彼らはぼくが少年から男になるところを見守ってくれた。ぼくにいつもよくしてくれた。このワンダフルなクラブをとても恋しく思うだろう。いまはお別れを云うときだ。goodbyeになにか付け加えるとしたら、このことばかな。
Thank you.
アーロン・ラムジー
以上。COYG
こっちが Thank You. ですよ。(T_T)
このメッセージ。彼を切ったヤツに叩きつけたい!
ここに書かれていることがアーセナルそのもの。
AWがこうやってチームを育ててきた。(戦術の批判と監督交代は受け入れる・・・)
チェンさんが昨日仰ったように、内部昇格がこのチームには必要だと思います。
あとはバクーで、彼にトロフィーを挙げさせてあげましょうよ!
ありがとうラムジー。おれたちも忘れない。
改めて思い知らされるベンゲルの偉大さ。孫を思うおじいさんのような。
同時に思うベンゲルの無念。ラムジー、ジャック、そしてディアビがあのときリタイアしなければ、かなり違った歴史になっていたのだろうなと、おれたちのチルドレンの違った未来を思い描いてしまいます。

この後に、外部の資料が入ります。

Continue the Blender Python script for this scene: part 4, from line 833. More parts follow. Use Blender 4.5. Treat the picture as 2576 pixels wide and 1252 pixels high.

ほんとに、どうして彼を出す決断をしたのでしょう。何であれとにかく理由が知りたい。
この1年半でヴェンゲルさんがクラブに残したものがほとんどなくなりましたね。
もちろんスタジアムやトレーニンググラウンドなど、クラブの基盤となるハード面の資産は残ってますが、フィロソフィーというか、ロマンというか、目に見えないものの喪失感がハンパない。
それを目に見える形にしたのが、まさにこのラムジーの件かなと。
ノースロンドンのライバルに自分たち以上の機能を誇るスタジアムを作られ、守備は改善せず、自分たちの形すらもてないままの高齢化が進むチームの未来はどうなるのでしょうか。
若手を見守ってきた好々爺も、それを許してきたクラブCEOももういない。
なくしたものを数え出すとキリがないんですが、ジンベエならこんな時でも失ったものばかり考えるな!お前にまだ残ってるものものはなんだ!と怒鳴ってくれるのでしょうか。
ほんと、怒鳴ってほしいです。
泣ける。
泣ける。居なくなって分かるこの漢の偉大さ。今季のNLDでの活躍も忘れないよ。